There is a Man on a Tall Bench Reading a Book by Lucius Pham is a story from Periphery 55 and can be found in the archives as well as the story of the week. The Periphery Blog is a blog about writing, narrative, art, and everything in between.
I have always had a soft spot for surreal or absurd stories. I think they are able to capture a mythic quality that is meant to be thought on: meant to be savored. These stories do a really good job of creating symbols and themes overtly, showing them immediately in the foreground to force readers to think on them. There is a Man on a Tall Bench Reading a Book by Lucius Pham does just that. Images of towers of books and bodies tumbling from them are effortlessly evocative, and inherently deeply symbolic. The story is reminiscent of legends and tall tales, where a lesson or warning is lurking behind the story and symbols. How then, does There is a Man on a Tall Bench Reading a Book achieve this mythic quality?
The most notable way that There is a Man on a Tall Bench Reading a Book strives towards a mythic quality is the lack of defined sentences. Despite the many commas and quotation marks, there are three periods in the entire story. The lack of differentiation between sentences just begs for this story to be read aloud. The passage that sold me on it was this one:
I am mesmerized by it’s handwritten lettering
Entranced by it’s hypnotic text
Studying each line, singing every word in my heart
There is something about this book
Time passes and I check my timepiece
The books topple behind me as I get up to leave
It is a genius stroke of using prose to mirror narrative. Each incomplete phrase leaves the reader hanging, waiting for the next one to fully understand what is going on, stringing the reader along word to word, phrase to phrase. Then the narrative shifts suddenly, describing the books piling up around the protagonist, mirroring how time rapidly passes for the protagonist. The stark shift surprises the reader just as it surprises the protagonist. The wonderful metanarrative of the story of a young person becoming consumed with stories is perfectly shown through how easily readers become hooked with these sentence fragments. The mythic quality comes from allowing the reader to feel the same interest that consumed the protagonist. It makes them wonder if there is danger lurking within handwritten lettering or hypnotic text.
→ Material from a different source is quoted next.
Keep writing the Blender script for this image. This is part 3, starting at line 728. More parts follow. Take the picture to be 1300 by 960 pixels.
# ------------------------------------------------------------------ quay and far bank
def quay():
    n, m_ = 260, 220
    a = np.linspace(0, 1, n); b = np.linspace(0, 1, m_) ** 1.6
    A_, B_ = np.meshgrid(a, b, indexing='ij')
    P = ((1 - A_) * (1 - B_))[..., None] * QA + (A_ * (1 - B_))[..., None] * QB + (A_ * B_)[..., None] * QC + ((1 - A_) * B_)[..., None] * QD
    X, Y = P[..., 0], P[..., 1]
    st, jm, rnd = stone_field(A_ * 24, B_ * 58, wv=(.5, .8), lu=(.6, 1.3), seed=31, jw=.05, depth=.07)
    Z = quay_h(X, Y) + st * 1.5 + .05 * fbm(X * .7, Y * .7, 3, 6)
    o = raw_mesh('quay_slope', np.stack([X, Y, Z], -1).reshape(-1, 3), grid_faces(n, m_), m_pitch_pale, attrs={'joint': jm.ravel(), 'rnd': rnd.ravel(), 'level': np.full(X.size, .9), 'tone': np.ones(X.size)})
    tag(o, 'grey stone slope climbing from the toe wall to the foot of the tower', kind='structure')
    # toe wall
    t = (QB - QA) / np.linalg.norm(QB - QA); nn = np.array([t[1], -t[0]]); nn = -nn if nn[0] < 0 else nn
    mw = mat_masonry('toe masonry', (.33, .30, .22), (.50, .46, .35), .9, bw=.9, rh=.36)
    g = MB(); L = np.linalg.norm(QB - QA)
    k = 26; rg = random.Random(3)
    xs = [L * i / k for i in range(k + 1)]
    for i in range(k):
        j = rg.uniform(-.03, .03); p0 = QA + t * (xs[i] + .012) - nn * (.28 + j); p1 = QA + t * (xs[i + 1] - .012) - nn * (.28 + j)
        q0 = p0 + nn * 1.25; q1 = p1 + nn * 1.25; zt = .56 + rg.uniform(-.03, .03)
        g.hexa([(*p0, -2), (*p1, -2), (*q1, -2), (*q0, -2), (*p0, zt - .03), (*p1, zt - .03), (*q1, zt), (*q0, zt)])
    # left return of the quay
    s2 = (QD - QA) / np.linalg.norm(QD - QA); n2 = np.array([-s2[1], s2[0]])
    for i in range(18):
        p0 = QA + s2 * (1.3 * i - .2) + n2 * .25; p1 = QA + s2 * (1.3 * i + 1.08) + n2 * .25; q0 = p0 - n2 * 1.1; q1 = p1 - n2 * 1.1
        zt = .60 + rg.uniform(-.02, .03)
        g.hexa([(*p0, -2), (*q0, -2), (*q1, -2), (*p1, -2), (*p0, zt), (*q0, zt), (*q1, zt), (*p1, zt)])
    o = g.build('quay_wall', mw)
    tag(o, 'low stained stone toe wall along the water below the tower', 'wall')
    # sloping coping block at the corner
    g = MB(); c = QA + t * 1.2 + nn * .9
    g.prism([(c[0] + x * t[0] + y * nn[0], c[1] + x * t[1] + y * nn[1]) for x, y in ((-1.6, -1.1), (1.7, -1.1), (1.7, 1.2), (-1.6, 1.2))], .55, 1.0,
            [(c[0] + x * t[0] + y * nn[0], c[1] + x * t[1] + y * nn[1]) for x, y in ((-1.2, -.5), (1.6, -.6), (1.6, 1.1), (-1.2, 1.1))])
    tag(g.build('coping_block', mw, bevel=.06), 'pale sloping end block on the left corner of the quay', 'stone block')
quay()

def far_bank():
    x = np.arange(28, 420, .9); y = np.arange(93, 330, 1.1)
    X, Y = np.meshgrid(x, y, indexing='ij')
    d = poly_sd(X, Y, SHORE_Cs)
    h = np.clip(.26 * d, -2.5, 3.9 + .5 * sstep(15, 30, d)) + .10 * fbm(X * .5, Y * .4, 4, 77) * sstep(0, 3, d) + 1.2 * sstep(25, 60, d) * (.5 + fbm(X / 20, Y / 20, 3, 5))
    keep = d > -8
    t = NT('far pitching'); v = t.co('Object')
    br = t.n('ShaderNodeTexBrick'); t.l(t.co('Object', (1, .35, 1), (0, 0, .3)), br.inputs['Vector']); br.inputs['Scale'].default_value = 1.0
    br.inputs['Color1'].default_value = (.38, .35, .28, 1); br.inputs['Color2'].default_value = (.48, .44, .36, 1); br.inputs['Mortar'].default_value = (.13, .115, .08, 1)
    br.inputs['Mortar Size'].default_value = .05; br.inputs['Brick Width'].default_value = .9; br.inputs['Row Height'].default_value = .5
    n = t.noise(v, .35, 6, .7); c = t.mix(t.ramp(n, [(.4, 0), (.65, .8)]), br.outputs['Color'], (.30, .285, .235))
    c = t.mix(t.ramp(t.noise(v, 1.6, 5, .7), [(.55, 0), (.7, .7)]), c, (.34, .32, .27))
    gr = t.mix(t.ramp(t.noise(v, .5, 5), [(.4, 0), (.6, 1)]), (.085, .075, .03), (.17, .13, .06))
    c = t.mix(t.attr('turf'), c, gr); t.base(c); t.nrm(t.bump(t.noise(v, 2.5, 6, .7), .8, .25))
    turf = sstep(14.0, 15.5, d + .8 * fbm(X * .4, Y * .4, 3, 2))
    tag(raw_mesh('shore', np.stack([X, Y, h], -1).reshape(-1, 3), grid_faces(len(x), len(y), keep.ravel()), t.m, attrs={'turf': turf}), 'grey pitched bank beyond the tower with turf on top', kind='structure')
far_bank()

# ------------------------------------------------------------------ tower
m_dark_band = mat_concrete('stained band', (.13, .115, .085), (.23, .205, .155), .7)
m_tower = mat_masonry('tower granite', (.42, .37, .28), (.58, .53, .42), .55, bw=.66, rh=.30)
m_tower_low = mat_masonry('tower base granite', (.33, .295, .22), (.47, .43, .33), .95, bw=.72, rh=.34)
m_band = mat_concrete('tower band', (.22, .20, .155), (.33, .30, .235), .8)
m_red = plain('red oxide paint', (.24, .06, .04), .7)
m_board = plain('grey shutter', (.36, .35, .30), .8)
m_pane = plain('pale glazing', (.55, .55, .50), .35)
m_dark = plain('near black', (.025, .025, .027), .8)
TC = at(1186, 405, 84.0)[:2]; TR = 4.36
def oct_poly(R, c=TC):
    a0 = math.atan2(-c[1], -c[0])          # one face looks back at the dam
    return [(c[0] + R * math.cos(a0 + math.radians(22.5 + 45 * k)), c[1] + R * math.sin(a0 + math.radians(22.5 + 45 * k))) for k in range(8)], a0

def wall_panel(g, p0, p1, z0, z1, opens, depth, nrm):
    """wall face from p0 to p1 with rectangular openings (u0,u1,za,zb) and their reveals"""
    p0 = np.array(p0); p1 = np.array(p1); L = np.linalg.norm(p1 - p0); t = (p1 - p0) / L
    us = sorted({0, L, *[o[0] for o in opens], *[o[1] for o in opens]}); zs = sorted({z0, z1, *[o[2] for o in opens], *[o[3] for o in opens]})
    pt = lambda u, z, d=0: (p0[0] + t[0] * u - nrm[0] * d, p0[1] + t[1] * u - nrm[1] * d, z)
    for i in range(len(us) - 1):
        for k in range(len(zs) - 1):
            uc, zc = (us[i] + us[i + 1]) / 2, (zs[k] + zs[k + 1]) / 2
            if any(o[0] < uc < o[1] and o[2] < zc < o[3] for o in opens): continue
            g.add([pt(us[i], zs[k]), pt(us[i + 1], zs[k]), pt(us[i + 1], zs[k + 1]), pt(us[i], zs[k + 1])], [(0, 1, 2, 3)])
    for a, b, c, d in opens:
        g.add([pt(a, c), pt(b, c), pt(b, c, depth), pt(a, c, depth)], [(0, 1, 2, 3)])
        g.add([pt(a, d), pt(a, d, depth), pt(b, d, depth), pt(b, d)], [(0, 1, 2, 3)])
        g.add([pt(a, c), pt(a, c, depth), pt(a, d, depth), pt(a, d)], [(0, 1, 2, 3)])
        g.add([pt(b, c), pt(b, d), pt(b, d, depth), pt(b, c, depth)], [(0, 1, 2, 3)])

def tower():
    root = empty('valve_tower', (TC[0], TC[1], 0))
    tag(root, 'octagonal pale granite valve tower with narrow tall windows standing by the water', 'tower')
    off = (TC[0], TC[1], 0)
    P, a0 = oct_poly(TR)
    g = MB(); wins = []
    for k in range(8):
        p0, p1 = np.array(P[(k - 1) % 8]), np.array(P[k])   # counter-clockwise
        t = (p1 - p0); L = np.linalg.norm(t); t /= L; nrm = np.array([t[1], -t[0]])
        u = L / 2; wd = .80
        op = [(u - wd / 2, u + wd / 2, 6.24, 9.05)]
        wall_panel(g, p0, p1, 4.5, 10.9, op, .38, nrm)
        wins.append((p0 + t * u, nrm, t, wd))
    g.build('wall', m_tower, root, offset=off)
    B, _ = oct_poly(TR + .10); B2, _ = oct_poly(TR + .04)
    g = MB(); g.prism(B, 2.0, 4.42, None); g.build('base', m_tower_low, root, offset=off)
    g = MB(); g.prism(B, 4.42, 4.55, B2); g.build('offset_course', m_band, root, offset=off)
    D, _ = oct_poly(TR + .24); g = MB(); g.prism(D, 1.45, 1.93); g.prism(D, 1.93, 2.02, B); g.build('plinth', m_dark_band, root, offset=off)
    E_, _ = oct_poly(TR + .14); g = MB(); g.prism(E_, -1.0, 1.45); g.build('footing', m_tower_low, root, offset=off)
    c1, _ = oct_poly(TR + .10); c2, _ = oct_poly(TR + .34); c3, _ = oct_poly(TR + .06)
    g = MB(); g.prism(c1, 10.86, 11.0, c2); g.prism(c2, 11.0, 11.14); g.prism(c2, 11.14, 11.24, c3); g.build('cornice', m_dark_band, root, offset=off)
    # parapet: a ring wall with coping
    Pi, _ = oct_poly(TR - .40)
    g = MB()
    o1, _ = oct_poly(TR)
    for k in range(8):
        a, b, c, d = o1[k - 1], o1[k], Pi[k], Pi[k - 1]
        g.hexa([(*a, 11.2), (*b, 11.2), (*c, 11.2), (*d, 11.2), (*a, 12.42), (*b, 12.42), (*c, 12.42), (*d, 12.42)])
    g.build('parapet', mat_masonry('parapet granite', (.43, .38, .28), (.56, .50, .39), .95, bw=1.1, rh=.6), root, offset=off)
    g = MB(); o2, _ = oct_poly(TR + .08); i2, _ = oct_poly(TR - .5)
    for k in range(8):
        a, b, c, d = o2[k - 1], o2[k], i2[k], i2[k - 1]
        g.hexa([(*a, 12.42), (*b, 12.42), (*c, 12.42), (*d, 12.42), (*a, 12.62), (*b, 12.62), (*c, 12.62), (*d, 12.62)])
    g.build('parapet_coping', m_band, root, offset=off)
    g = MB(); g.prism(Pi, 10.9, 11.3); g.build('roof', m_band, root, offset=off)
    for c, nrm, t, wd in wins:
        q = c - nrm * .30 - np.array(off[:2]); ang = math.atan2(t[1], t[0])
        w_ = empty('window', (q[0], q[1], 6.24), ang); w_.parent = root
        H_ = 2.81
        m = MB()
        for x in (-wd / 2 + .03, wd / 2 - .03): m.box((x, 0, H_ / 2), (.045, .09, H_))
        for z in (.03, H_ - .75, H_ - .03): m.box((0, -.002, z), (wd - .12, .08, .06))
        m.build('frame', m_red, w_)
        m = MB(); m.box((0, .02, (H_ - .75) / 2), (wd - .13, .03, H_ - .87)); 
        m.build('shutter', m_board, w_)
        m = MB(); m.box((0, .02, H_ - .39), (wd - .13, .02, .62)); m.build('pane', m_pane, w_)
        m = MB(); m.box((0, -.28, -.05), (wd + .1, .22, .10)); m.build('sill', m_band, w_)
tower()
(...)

The use of symbolic imagery is key to There is a Man on a Tall Bench Reading a Book is key to the mythic quality. There is something inherently evocative about a throne of books. Ideas of knowledge, and enlightenment spring forth from the books, while power and regality are associated with the throne. The man atop that tower of books brings to mind monks on top of mountains or hidden away in remote vistas safeguarding knowledge. Everything that happens to them begs to be analyzed on a symbolic level. What does it mean that the tower of books stands only a short while after the man dies? What is significant about the height of the towers? Whether or not Pham meant anything by these details, the symbolic nature of the images assigns meaning to them, and makes readers stop and think on it, just as they are meant to think on legends or myths.
Finally the cyclical nature of the story not only mirrors the structure of legends, but gives readers direct access to it. It makes the tower of books seem like a perpetual entity. Something that always has been, and will be. Moreover, the failure to name characters allows the reader to insert themselves directly into the story, as if they too, might stumble upon a tower of books. From there it is up to the reader to wonder if that is something to be celebrated, or feared. Either way the story is meant to be thought upon, and it is a goal effortlessly achieved.